The Bitter Reality: Nearly Two Years On From 7 October
The Bitter Reality: Nearly Two Years On From 7 October

Nearly two years on from the atrocities of 7 October 2023, Israel is being forced to confront a grim and painful truth. Our countrymen and women who were seized that day were not hostages in the sense of being bargaining pawns alive and awaiting release. Many were murdered outright, their bodies taken into Gaza to be exploited for propaganda and political extortion. The case of Ilan Weiss—murdered defending Kibbutz Be’eri and dragged into Gaza as a bargaining chip—underscores this reality in the starkest possible terms.


We must finally understand that while the names of our enemies shift—Hamas today, the Muslim Brotherhood yesterday, some other banner tomorrow—the essence remains unchanged. They are Arab terrorists, and their goal has never varied: the destruction of Israel and the murder of Jews. To dress them up in organisational titles or to pretend that a new “group” emerges each time only serves to blur responsibility. These are the same enemies our people have faced for generations, clothed in new acronyms but fuelled by the same ancient hatred.



It is time for Israel to gather its strength not only to mourn, but to act.
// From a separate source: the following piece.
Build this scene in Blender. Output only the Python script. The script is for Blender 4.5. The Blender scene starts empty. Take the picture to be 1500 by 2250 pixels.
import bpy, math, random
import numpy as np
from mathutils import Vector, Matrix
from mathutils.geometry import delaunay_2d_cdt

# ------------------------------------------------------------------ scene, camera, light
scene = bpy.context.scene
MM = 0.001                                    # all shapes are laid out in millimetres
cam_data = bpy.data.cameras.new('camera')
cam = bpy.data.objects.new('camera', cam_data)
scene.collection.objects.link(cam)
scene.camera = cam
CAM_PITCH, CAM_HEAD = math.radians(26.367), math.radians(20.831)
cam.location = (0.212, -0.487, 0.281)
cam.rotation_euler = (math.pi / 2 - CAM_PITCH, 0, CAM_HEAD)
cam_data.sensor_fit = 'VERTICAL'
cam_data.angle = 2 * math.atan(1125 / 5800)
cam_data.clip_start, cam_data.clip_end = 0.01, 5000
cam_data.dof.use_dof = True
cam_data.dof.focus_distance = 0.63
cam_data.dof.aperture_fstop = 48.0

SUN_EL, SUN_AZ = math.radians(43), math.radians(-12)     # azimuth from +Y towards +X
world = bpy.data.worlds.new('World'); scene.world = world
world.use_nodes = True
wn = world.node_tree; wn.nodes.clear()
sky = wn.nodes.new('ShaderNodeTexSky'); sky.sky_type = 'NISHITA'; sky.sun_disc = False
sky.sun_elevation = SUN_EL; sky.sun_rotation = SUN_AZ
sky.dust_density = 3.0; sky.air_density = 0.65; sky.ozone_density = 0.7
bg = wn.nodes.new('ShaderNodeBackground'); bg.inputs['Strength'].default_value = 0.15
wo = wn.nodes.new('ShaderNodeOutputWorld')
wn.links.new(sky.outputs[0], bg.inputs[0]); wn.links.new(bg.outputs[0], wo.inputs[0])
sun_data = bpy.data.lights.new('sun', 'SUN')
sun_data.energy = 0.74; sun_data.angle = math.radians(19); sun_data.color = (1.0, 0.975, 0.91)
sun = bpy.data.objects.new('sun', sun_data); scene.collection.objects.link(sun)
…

We must accept the possibility—indeed, the likelihood—that many of our loved ones will not return alive. To pretend otherwise weakens our resolve and prolongs our paralysis. At the same time, we must demand from our leaders and from ourselves the determination to ensure that 7 October 2023 is never allowed to happen again.


This means eliminating the threat in its entirety. Not managing it. Not containing it. Eliminating it. Whether in Gaza, Lebanon, Yemen, or among those who hide within Judea and Samaria, Israel, or elsewhere within Israel, every last terrorist must be uprooted. Anything less is to invite the next massacre.


Some will recoil at such words, insisting that we must exercise restraint, that “the world” will not permit us to act decisively. But the world did not save us on 7 October. The world did not prevent the Shoah. The world has never protected the Jewish people from annihilation, nor will it. We survive because we take responsibility for our own defence, because we recognise that evil does not disappear through education, slogans, or treaties. Evil is destroyed only when it is confronted and eliminated.



For thousands of years, we have suffered the same atrocities in different forms. Pogroms, inquisitions, expulsions, ghettos, gas chambers, and now massacres on our own soil. The lesson of our history is clear: unless and until we eliminate the very last terrorist, we will continue to face the same danger.


The murder of Ilan Weiss, like that of so many others, is a reminder not only of what we have lost but of what is demanded of us. His memory, together with the memory of all who fell on that terrible day, and the countless innocents murdered before, cries out for action. We owe them not platitudes, not hesitation, but the iron determination that their sacrifice will mark the beginning of the end of our enemies.


This is the bitter reality nearly two years on from 7 October. We dishonour our dead if we fail to act upon it.